Recorded data:

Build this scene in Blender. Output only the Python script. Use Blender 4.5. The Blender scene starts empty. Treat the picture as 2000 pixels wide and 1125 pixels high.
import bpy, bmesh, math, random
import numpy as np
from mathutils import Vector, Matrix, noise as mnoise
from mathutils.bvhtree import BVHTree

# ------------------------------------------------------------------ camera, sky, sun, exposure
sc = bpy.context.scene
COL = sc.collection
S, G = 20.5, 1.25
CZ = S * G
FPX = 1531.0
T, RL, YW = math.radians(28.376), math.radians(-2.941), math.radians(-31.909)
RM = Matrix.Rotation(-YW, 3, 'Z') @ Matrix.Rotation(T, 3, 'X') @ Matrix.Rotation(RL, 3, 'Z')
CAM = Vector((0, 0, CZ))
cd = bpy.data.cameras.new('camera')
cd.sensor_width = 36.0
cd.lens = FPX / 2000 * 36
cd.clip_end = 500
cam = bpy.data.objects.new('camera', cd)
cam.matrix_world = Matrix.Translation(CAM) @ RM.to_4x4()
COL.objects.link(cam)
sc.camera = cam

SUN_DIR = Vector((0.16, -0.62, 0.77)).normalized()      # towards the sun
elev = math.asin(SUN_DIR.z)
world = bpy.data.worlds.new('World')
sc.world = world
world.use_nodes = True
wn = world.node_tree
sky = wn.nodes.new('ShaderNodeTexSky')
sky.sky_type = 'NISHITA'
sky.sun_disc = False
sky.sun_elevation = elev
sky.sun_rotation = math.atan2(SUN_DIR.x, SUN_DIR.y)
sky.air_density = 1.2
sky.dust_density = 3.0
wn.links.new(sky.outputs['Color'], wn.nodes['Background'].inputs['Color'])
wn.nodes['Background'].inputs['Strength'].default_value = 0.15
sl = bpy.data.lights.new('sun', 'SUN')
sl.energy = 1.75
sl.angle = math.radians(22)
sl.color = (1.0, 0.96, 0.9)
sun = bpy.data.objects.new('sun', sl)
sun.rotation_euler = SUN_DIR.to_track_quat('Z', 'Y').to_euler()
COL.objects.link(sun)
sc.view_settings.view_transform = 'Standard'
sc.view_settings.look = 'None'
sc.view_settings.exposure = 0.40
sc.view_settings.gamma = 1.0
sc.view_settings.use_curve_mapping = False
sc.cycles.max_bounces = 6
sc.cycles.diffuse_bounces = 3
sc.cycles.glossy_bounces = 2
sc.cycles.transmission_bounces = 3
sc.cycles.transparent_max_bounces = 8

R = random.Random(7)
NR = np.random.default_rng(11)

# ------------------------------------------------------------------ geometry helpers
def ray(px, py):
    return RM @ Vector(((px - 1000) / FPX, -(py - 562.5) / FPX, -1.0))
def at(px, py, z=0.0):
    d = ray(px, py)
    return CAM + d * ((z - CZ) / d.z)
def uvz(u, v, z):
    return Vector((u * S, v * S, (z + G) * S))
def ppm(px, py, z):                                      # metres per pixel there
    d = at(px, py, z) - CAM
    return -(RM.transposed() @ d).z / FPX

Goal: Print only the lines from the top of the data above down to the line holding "from mathutils.bvhtree import BVHTree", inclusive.

Solution to the exercise:
Build this scene in Blender. Output only the Python script. Use Blender 4.5. The Blender scene starts empty. Treat the picture as 2000 pixels wide and 1125 pixels high.
import bpy, bmesh, math, random
import numpy as np
from mathutils import Vector, Matrix, noise as mnoise
from mathutils.bvhtree import BVHTree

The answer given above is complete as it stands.